Também na semana passada Marcelo Rebelo de Sousa solidariazou-se com a decisão do Governo: “O problema [do gás] é muito simples, como, aliás, o Governo tem afirmado. É perfeitamente compreensível que nós estivéssemos na disposição de racionar gás, quando nós temos gás, se isso servisse para algum interesse, alguma necessidade europeia”.

Contudo, prosseguiu, “Portugal e a Espanha têm tentado defender a interconexão, isto é, a saída do gás de Portugal e de Espanha para França e para o resto da Europa e não tem sido permitido isso até agora”.

Marcelo recordou que tem havido várias promessas “vagas” de o gás sair da Península Ibérica para outros destinos, como “uma boa ideia, mas que é para ser construída, que seria um gasoduto que ligasse a Espanha a Itália e por aí ligasse a outros países”.

O pacote excecional aprovado em maio, que permite que Portugal e Espanha fixem o preço da eletrecidade, por não estarem no mesmo contexto energético que a restante Europa, permitindo assim proteger as populações da subida do preço do gás, é um valioso escudo para uma situação como esta.

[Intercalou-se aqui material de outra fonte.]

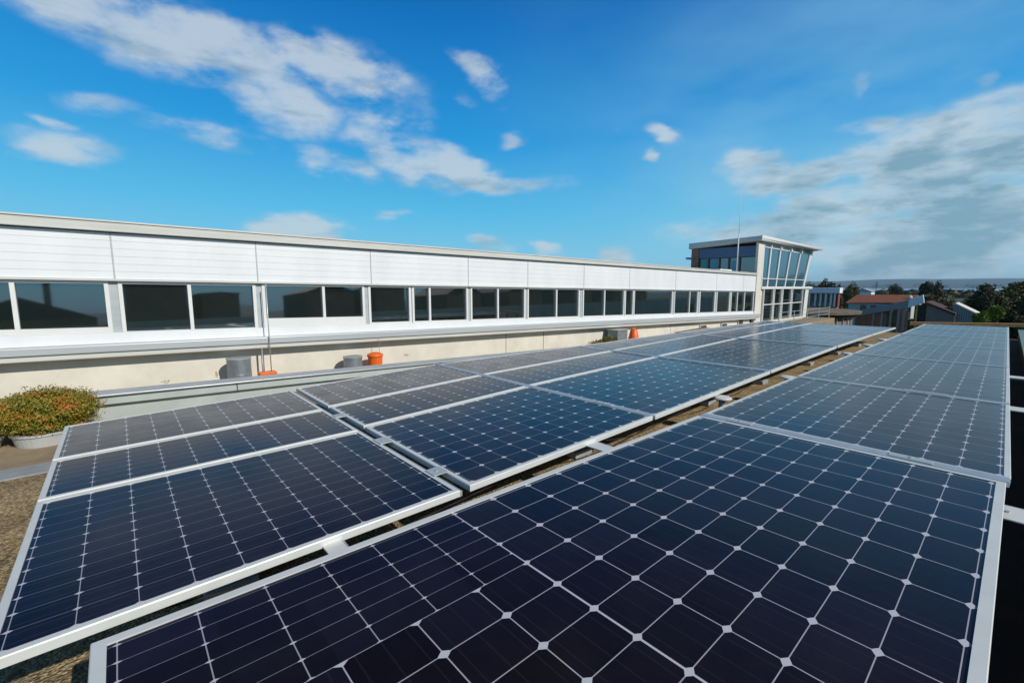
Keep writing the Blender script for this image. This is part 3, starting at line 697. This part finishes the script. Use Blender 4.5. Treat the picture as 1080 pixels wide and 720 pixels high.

Porquê? Apesar de fontes de energia renováveis mais baratas terem um peso cada vez maior na fixação dos preços, em períodos de maior procura, é necessário recorrer a outras fontes de energia, nomeadamente o gás. Na atual configuração do mercado, o gás determina o preço global da eletricidade quando é utilizado, uma vez que todos os produtores recebem o mesmo preço pelo mesmo produto — a eletricidade — quando este entra na rede. Ou seja, não fosse esta exceção europeia e esta decisão da Gazprom faria subir os preços da energia em Portugal.